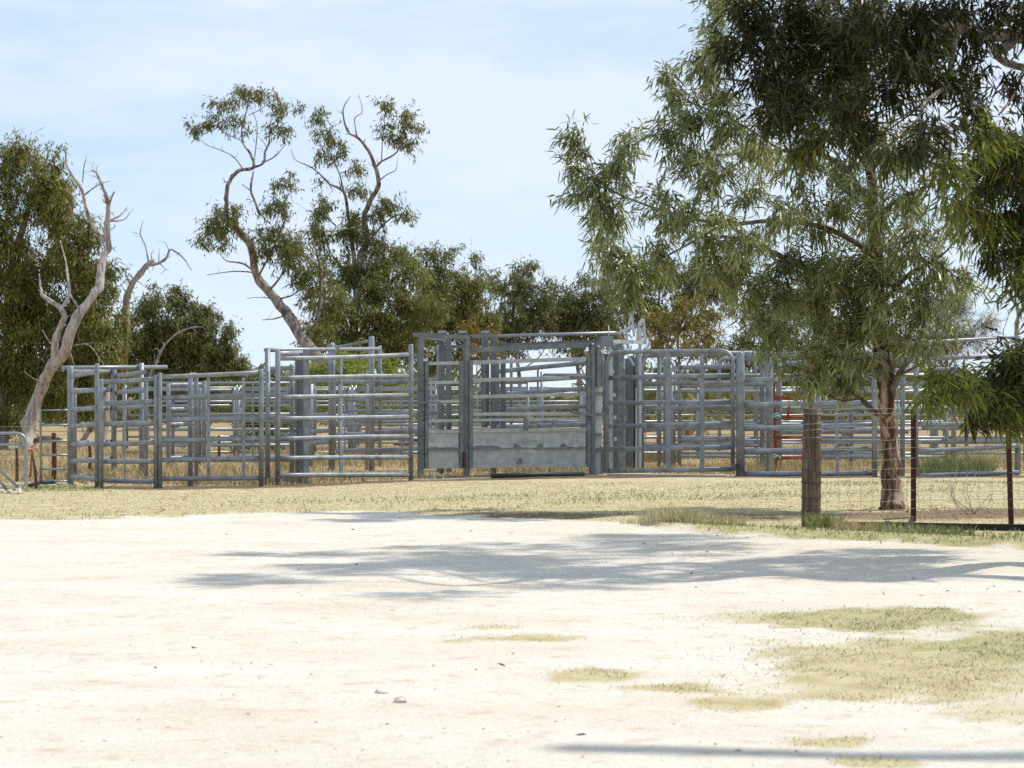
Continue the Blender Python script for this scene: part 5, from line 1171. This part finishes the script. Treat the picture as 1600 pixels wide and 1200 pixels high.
# mown strip
n_ = 110000
X = rng.uniform(-9, 11, n_); Y = rng.uniform(20.5, 39.5, n_); g, gn, ba, li = masks(X, Y)
keep = (rng.random(n_) < np.clip(g, 0, 1) ** 2 * np.clip(1 - 0.95 * ba, 0, 1) * (1 - 0.5 * li)) & (np.abs(X) < 0.235 * Y)
X, Y, gn = X[keep], Y[keep], gn[keep]
isg = rng.random(len(X)) < gn * 0.9
blades('lawn_grass', X[~isg], Y[~isg], np.full((~isg).sum(), 0.016), np.full((~isg).sum(), 0.011), 'lawn', 'short straw coloured mown grass before the yards', 1.1, 1)
blades('green_grass', X[isg], Y[isg], np.full(isg.sum(), 0.045), np.full(isg.sum(), 0.010), 'greengrass', 'short green grass along the verge', 0.6, 2)
# foreground patch
n_ = 150000
X = rng.uniform(-1.2, 4.2, n_); Y = rng.uniform(8.6, 17.5, n_); g, gg = blob_field(X, Y)
keep = rng.random(n_) < np.clip(g * 1.15, 0, 1) ** 1.8 * 0.9 * np.clip(0.55 + 0.8 * wav(X, Y, 5.0, 66), 0.05, 1)
X, Y, gg = X[keep], Y[keep], gg[keep]
isg = rng.random(len(X)) < gg * 0.45
blades('patch_grass', X[~isg], Y[~isg], np.full((~isg).sum(), 0.017), np.full((~isg).sum(), 0.0048), 'lawn', 'thin straw grass patches in the gravel', 0.9, 3)
blades('patch_grass', X[isg], Y[isg], np.full(isg.sum(), 0.024), np.full(isg.sum(), 0.005), 'greengrass', 'greener grass patch in the gravel at lower right', 0.7, 4)
# tall dry grass in the yards and paddock
n_ = 120000
X = rng.uniform(-13, 13.5, n_); Y = 37.5 + (66 - 37.5) * rng.random(n_) ** 1.35
fy = np.interp(X, [-7.5, -5.7, -4.0, -1.7, 1.6, 4.2, 9], [38.9, 37.0, 37.4, 40.4, 43.2, 42.9, 43])
dns = wav(X, Y, 0.8, 44)
keep = (Y > fy + 0.1) & (rng.random(n_) < np.clip(0.55 + 0.6 * dns, 0.08, 1)) & (np.abs(X) < 0.235 * Y)
X, Y, dn = X[keep], Y[keep], dns[keep]
blades('dry_grass', X, Y, np.clip(0.14 + 0.14 * dn, 0.05, 0.4), np.full(len(X), 0.013), 'straw', 'tall dry straw grass standing inside the yards', 0.55, 5)
# dry tufts by the verge
def tuft(label, px, py, nb, rad, h, mat='straw', seed=1):
    D = GD(py); rng = np.random.default_rng(seed); x0 = (px - 800) / F * D
    r = rad * np.sqrt(rng.random(nb)); a = rng.uniform(0, 6.28, nb); X = x0 + r * np.cos(a) * 1.3; Y = D + r * np.sin(a)
    o_ = blades('grass_tuft', X, Y, np.full(nb, h), np.full(nb, 0.008), mat, label, 0.5, seed, 'grass tuft')
    o_['kind'] = 'thing'; o_['group'] = 'dry grass tufts'
for k, (lab, px, py, nb, rad, h, mt) in enumerate((
        ('large dry grass tuft at the corner of the lawn verge', 1048, 822, 700, 0.26, 0.17, 'lawn'), ('spiky dry tuft right of the large corner tuft', 1118, 824, 350, 0.26, 0.13, 'lawn'), ('low dry tuft left of the large corner tuft', 1012, 819, 300, 0.25, 0.07, 'lawn'),
        ('green grass tuft at the foot of the strainer post', 1290, 828, 500, 0.16, 0.16, 'greengrass'), ('tall green tuft behind the mesh fence, under the drooping branch', 1495, 742, 1600, 0.55, 0.40, 'greengrass'), ('dry tuft between the strainer post and the bracket', 1345, 832, 400, 0.25, 0.11, 'straw'),
        ('green tuft beside the steel bracket', 1445, 838, 700, 0.4, 0.10, 'greengrass'), ('dry mounded tuft behind the big rounded gate', 1018, 722, 1200, 0.5, 0.45, 'straw'), ('dry mounded tuft inside the orange gate', 1240, 735, 900, 0.45, 0.30, 'straw'))):
    tuft(lab, px, py, nb, rad, h, mt, 200 + k)
# bare dead stalks under the right branch
m = MB(); rr = np.random.default_rng(8); c0 = ground_pt(1515, 28.2)
for k in range(9):
    e = c0 + Vector((rr.uniform(-.5, .45), rr.uniform(-.2, .2), rr.uniform(.15, .75))); md = c0.lerp(e, .5) + Vector((rr.normal(0, .06), 0, rr.normal(0, .05)))
    m.tube([c0 + Vector((rr.normal(0, .05), 0, 0)), md, e], [0.005, 0.004, 0.002], 4)
    m.tube([md, md.lerp(e, .6) + Vector((rr.normal(0, .1), 0, .08))], [0.004, 0.002], 4)
tag(m.build('dead_stalks', M['concrete'], kind='stuff'), 'bare pale dead stalks behind the mesh fence', 'dead weeds')

def rock(label, px, py, wpx, hpx, seed, grp=None, D=None):
    rng = np.random.default_rng(seed); D = D or GD(py); c = ground_pt(px, D); w = wpx / F * D / 2; h = hpx / F * D
    import bmesh
    bm = bmesh.new(); bmesh.ops.create_icosphere(bm, subdivisions=3, radius=1)
    a = rng.normal(size=(7, 3)); a /= np.linalg.norm(a, axis=1, keepdims=True); cut = rng.uniform(0.5, 0.8, 7)
    for v in bm.verts:
        p = np.array(v.co)
        for q, cc in zip(a, cut):
            d = p @ q
            if d > cc: p = p - q * (d - cc) * 0.97
        p = p * (1 + 0.05 * math.sin(p[0] * 6 + seed) * math.sin(p[1] * 7) * math.sin(p[2] * 5 + 1))
        v.co = (p[0] * w, p[1] * w * 0.9, (p[2] * 0.62 + 0.30) * h)
    me = bpy.data.meshes.new('rock'); bm.to_mesh(me); bm.free(); me.materials.append(M['stone'])
    o_ = bpy.data.objects.new('rock', me); COL.objects.link(o_); o_.location = c
    return tag(o_, label, 'rock', grp)
rock('flat tan rock on the gravel, left of two', 596, 1082, 30, 8, 1, 'loose rocks on the gravel')
rock('pale rounded rock on the gravel, right of two', 626, 1098, 22, 11, 2, 'loose rocks on the gravel')
rock('pale stone in the grass behind the strainer post', 1303, 803, 11, 8, 3, None)
rock('flat pale slab at the corner of the verge', 1082, 819, 34, 7, 4, None)
for k, (px, py, w, h, lb) in enumerate(((4, 781, 14, 10, 'pinkish rock at the very left edge of the rock heap'), (16, 777, 14, 9, 'middle rock of the small heap under the farm gate'), (29, 774, 13, 11, 'largest pale rock of the heap under the farm gate'), (22, 781, 10, 6, 'small red brown rock at the front of the heap under the farm gate'))):
    rock(lb, px, py, w, h, 30 + k, 'rock heap under the farm gate', D=34.6 - 0.1 * k)
rock('small dark clod on the lawn before the wire strut panel', 172, 768, 6, 5, 40)

# loose pebbles and fallen leaves, uncountable
rng = np.random.default_rng(55)
n_ = 2600
Y = 8.5 + 19 * rng.random(n_) ** 1.5; X = rng.uniform(-0.235, 0.235, n_) * Y
g, _, _, _ = masks(X, Y); k = g < 0.3; X, Y = X[k], Y[k]; n_ = len(X)
s = 0.003 + 0.008 * rng.random(n_) ** 7
oc = np.array([[1, 0, 0], [0, 1, 0], [-1, 0, 0], [0, -1, 0], [0, 0, .8], [.6, .6, .35], [-.6, .6, .3], [-.6, -.6, .4], [.6, -.6, .3]])
V = (oc[None] * rng.uniform(0.7, 1.3, (n_, 9, 3)) * s[:, None, None]) + np.stack([X, Y, gheight(X, Y)], 1)[:, None, :]
tq = np.array([[0, 5, 4], [5, 1, 4], [1, 6, 4], [6, 2, 4], [2, 7, 4], [7, 3, 4], [3, 8, 4], [8, 0, 4]])
T = (np.arange(n_) * 9)[:, None, None] + tq[None]
pb = tri_mesh('pebbles', V.reshape(-1, 3), T.reshape(-1, 3), M['pebble'], None, 'stuff'); pb['label'] = 'small limestone pebbles strewn over the gravel'; pb['category'] = 'pebbles'
n_ = 1500
Y = 9 + 27 * rng.random(n_); X = rng.uniform(-0.24, 0.24, n_) * Y
k = rng.random(n_) < np.clip(0.25 + 0.9 * wav(X, Y, 1.2, 88), 0.06, 1) * np.where(Y > 24, 1.6, .6); X, Y = X[k], Y[k]; n_ = len(X)
w = np.where(X > -0.1 * Y, 1.0, 0.22) * np.where(Y > 22, 1.0, 0.5); k = rng.random(n_) < w; X, Y = X[k], Y[k]; n_ = len(X)
tx, ty = (1395 - 800) / F * 29.3, 29.3; q = np.abs(rng.normal(0.25, 0.35, 420)); qa = rng.uniform(0, 6.28, 420)
X = np.concatenate([X, tx + q * np.cos(qa)]); Y = np.concatenate([Y, ty - 0.1 + q * np.sin(qa)]); n_ = len(X)
Pl = np.stack([X, Y, gheight(X, Y) + 0.006], 1); Dl = unit(np.stack([rng.normal(size=n_), rng.normal(size=n_), rng.normal(0, .25, n_)], 1))
V, T = leaf_arrays(Pl, Dl, rng.uniform(.02, .07, n_), rng.uniform(.006, .013, n_), True, rng)
lf = tri_mesh('leaf_litter', V, T, M['litter'], None, 'stuff'); lf['label'] = 'fallen brown gum leaves scattered on gravel and lawn'; lf['category'] = 'leaf litter'
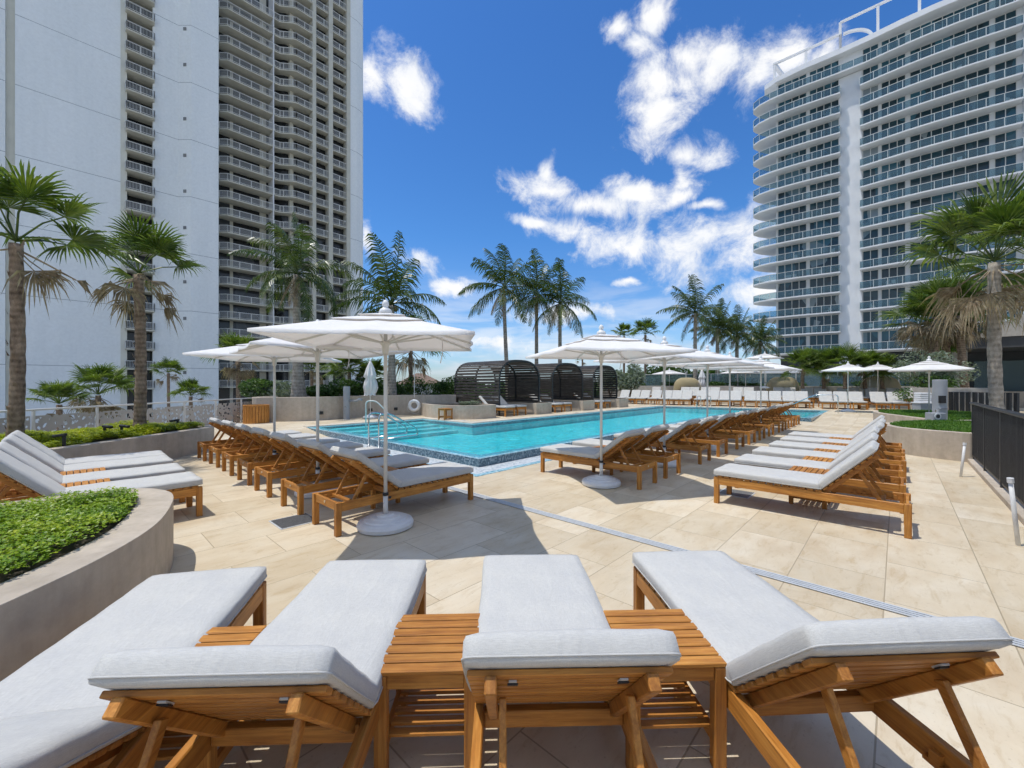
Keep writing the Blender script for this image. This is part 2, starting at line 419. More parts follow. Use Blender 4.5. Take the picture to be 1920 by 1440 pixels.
def perf():
    m=NT('perforated_panel'); p=m.pos()
    sp=m.n('ShaderNodeSeparateXYZ',inp={'Vector':p})
    q=m.n('ShaderNodeCombineXYZ',inp={'X':sp.outputs['Y'],'Y':sp.outputs['Z']}).outputs[0]
    d=m.n('ShaderNodeTexNoise',inp={'Vector':q,'Scale':5.,'Detail':2.})
    dv=m.n('ShaderNodeVectorMath',operation='SCALE',inp={0:d.outputs['Color'],'Scale':.22}).outputs[0]
    qq=m.n('ShaderNodeVectorMath',operation='ADD',inp={0:q,1:dv}).outputs[0]
    v=m.n('ShaderNodeTexVoronoi',feature='F1',voronoi_dimensions='2D',inp={'Vector':qq,'Scale':7.4,'Randomness':.8})
    hole=m.math('LESS_THAN',v.outputs['Distance'],m.math('MULTIPLY_ADD',m.n('ShaderNodeSeparateColor',inp={'Color':v.outputs['Color']}).outputs[0],.18,.165))
    col=m.ramp(m.noise(p,2,4),[(.3,(.40,.375,.34)),(.7,(.47,.445,.41))])
    m.set(col,.55)
    t=m.n('ShaderNodeBsdfTransparent')
    x=m.n('ShaderNodeMixShader',inp={0:hole}); m.link(m.b.outputs[0],x.inputs[1]); m.link(t.outputs[0],x.inputs[2])
    m.link(x.outputs[0],m.out.inputs['Surface']); return m.m
M['perf']=perf()
M['slat_dark']=teak('weathered_dark_slat',(.026,.023,.020),(.062,.056,.050),(.14,.13,.12),(30,2.,30))
def weave():
    m=NT('cream_woven_wicker'); p=m.pos()
    m.set(m.ramp(m.noise(p,14,4),[(.3,(.60,.55,.43)),(.7,(.74,.69,.56))]),.7)
    t=m.n('ShaderNodeBsdfTranslucent',inp={'Color':(.85,.78,.60,1)}); x=m.n('ShaderNodeMixShader',inp={0:.6}); m.link(m.b.outputs[0],x.inputs[1]); m.link(t.outputs[0],x.inputs[2]); m.link(x.outputs[0],m.out.inputs['Surface']); return m.m
M['weave']=weave()
M['soil']=plain('soil',(.045,.035,.022),.95,0,.3,8,.4)
M['land']=NT('far_ground').m
def land():
    m=NT('far_ground_cover'); p=m.pos()
    col=m.ramp(m.noise(p,.02,6,.6),[(.3,(.24,.24,.18)),(.55,(.44,.42,.37)),(.75,(.55,.53,.47))])
    m.set(col,.9); return m.m
M['land']=land()
M['roof_tile']=plain('brown_roof_shingle',(.22,.15,.11),.85,0,.2,2)
M['louvre']=plain('dark_grey_cladding',(.055,.057,.06),.6,0,.15,2)
M['rope']=plain('rope',(.6,.6,.56),.8,0,.1)
M['towel']=plain('white_towel',(.74,.74,.74),.95,0,.05,20,.3)
M['drain']=plain('drain_steel',(.52,.54,.55),.5,0,.1,12)
M['drain_dk']=plain('drain_grate',(.12,.125,.13),.5,.2,.2,40)
M['coco']=plain('coconut',(.16,.12,.05),.5,0,.2)
M['blue']=plain('blue_plastic',(.02,.14,.42),.5,0,.1)
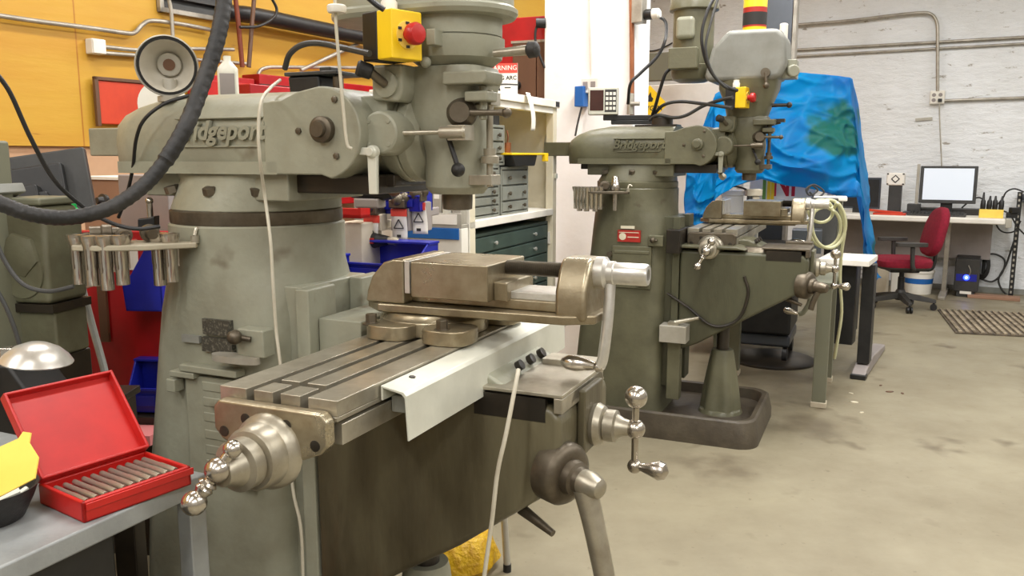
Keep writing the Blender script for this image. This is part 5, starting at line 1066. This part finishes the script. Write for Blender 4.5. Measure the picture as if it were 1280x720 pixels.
# ------------------------------------------------------------------ back wall, desk and chair at the right
def bwp(px, off=.025): return [onp(x, y, BW-RU*off, RU) for x, y in px]
def wcable(name, label, m, px, r, off=.025, cat='conduit', sm=6): return cable(name, label, m, bwp(px, off), r, cat, 10, sm)
wcable('electrical_conduit', 'steel conduit on the white wall bending down to the outlet box', 'conduit', ((985, 32), (1060, 26), (1110, 20), (1150, 16), (1164, 18), (1171, 28), (1172, 45), (1172, 80), (1172, 114)), .016, .05)
wcable('electrical_conduit', 'upper of the two long parallel conduits on the white wall', 'conduit', ((985, 63), (1130, 55), (1500, 34)), .015, .022, sm=2)
wcable('electrical_conduit', 'lower of the two long parallel conduits on the white wall', 'conduit', ((985, 71), (1130, 63), (1500, 42)), .012, .022, sm=2)
wcable('electrical_conduit', 'conduit running right from the outlet box on the white wall', 'conduit', ((1178, 126), (1230, 124), (1500, 115)), .015, .025, sm=2)
wcable('electrical_conduit', 'conduit low on the grey wall behind the far motor', 'conduit', ((800, 74), (850, 73), (900, 72)), .015, .03, sm=2)
q = onp(1172, 122, BW, RU)
t = thing('wall_outlet', 'white outlet box on the white back wall above the desk', 'outlet', q, -RM)
b = MB(); b.bb(-.065, .065, -.06, 0, -.065, .065); b.build('outlet_box', 'white', t, .012)
for x, z in ((-.028, .022), (.028, .022), (-.028, -.026)): b = MB(); b.lathe((x, -.06, z), (0, -1, 0), [(0, .018), (.003, .018)], 14); b.build('socket', 'lav', t)
b = MB(); b.bb(.01, .045, -.085, -.06, -.045, -.015); plab(b.build('plug', 'black', t, .003), 'black plug')
wcable('outlet_cable', 'thin pale cord hanging from the outlet box behind the white monitor', 'lampshell', ((1174, 128), (1175, 160), (1177, 205), (1178, 260)), .006, .05, 'cord')
q = onp(1155, 149, BW, RU); b = MB(); b.box((0, -.008, 0), (.15, .016, .028), rot=Matrix.Rotation(R(-4), 3, 'Y')); solo(b, 'wall_plate', 'lampshell', 'small grey strip plate on the white wall left of the outlet cord', 'plate', None, q, -RM, bev=.002)
wcable('wall_cable', 'grey cable loop on the wall behind the pillar cord', 'darkgrey', ((803, 64), (820, 63), (838, 55), (850, 47)), .008, .03, 'cable')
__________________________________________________
Copy all lines in the listing above where the string "writing" appears.

**Problem solution**
Keep writing the Blender script for this image. This is part 2, starting at line 419. More parts follow. Use Blender 4.5. Take the picture to be 1920 by 1440 pixels.
Keep writing the Blender script for this image. This is part 5, starting at line 1066. This part finishes the script. Write for Blender 4.5. Measure the picture as if it were 1280x720 pixels.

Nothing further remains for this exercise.